Naomi McCavitt

In my most recent paintings,  “Common Plants”,  I wanted to use the simplest forms to create an opportunity to see commonplace plants as worthy of closer inspection.

“Common Plants”
Two terms I have been thinking about lately:

 

Perceptual habituation – Where the brain reduces its response to a repeated harmless stimulus over time. It acts as a filtering mechanism, allowing individuals to ignore constant background sights, smells, sounds – like traffic noise or the scent of a perfume- to conserve cognitive resources for novel or more significant events.
 
Cognitive Estrangement – Coined by Darko Suvin, describes how science fiction uses imaginative frameworks to make the familiar realities seem alien.

When I encounter the natural world in preserved or built environments, I like to try to attune myself to a way of observing that reduces perceptual habituation. I engage in an observation game where the object is Cognitive Estrangement. The poor cardinal, so repeated on greeting cards, garden flags, and logos loses its ability to arrest with its bright plumage unless I train my brain to observe as an alien might on seeing one for the first time. Then it is so bright red against white snow. A true gift we are surrounded by every day in traffic and at our jobs. 
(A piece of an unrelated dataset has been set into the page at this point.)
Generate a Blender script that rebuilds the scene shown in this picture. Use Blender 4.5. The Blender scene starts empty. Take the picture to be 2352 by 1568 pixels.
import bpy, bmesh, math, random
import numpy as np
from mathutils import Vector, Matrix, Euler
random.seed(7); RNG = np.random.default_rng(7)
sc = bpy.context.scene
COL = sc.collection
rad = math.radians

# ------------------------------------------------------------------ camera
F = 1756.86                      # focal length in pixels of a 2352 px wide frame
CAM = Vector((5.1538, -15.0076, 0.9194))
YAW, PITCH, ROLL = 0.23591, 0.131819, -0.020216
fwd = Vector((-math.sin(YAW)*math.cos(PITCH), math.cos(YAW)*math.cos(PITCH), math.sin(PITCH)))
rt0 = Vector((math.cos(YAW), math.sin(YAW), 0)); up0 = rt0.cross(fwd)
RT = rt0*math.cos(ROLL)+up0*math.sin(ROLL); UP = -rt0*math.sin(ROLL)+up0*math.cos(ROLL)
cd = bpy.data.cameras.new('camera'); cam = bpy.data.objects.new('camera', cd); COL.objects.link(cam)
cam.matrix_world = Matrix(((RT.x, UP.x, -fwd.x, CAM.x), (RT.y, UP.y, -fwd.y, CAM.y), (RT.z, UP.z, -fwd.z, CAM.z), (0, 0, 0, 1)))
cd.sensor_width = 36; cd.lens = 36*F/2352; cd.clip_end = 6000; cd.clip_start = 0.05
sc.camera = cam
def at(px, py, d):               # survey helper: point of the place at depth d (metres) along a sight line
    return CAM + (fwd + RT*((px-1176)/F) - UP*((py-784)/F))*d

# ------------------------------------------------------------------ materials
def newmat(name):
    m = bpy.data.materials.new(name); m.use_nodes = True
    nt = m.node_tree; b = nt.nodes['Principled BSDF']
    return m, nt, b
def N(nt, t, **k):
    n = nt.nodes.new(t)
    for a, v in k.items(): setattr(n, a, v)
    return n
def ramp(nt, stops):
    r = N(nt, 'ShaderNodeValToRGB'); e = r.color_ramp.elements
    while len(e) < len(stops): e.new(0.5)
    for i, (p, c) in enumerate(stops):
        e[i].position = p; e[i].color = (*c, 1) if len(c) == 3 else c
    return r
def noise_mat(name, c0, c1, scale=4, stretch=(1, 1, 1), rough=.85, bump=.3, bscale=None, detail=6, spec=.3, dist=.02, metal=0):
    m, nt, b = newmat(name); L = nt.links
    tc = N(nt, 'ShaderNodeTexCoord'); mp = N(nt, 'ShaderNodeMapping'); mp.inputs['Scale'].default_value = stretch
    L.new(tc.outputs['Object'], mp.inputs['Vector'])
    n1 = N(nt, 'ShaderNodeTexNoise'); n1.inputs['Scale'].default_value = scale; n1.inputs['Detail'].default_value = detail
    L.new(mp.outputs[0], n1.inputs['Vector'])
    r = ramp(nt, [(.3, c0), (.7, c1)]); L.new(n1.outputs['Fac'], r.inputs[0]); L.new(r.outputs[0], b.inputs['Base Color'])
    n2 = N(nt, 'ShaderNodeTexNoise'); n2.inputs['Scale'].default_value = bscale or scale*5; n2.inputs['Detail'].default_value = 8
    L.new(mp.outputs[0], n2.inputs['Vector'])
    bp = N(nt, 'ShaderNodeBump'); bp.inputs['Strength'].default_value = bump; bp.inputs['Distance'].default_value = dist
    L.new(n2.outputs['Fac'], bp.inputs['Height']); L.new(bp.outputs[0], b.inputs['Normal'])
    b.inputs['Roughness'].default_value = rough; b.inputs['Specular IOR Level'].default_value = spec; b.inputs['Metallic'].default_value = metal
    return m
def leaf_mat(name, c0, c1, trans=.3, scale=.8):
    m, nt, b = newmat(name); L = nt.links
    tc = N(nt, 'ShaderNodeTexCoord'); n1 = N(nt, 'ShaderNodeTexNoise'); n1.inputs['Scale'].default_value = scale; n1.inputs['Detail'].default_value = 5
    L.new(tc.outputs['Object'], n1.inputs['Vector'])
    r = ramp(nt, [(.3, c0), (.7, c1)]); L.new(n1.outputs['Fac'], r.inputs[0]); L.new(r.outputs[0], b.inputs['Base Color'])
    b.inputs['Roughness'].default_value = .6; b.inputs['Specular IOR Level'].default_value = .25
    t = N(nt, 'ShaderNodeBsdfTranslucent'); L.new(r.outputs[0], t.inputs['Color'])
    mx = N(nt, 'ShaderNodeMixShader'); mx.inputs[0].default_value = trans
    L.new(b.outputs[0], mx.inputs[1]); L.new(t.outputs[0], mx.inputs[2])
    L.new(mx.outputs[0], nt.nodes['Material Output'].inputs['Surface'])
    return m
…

In these paintings I wanted to use the simplest forms to create an opportunity to see commonplace plants as worthy of closer inspection. The process I used was to observe the plants as closely as possible and record accurately and idealize as a botanist might for identification. I used simple geometric shapes as a way of creating my own alchemic symbols. They don’t need to heal, transmute or turn tin to gold. But maybe they turn some mundane thing into an object worthy of a second look.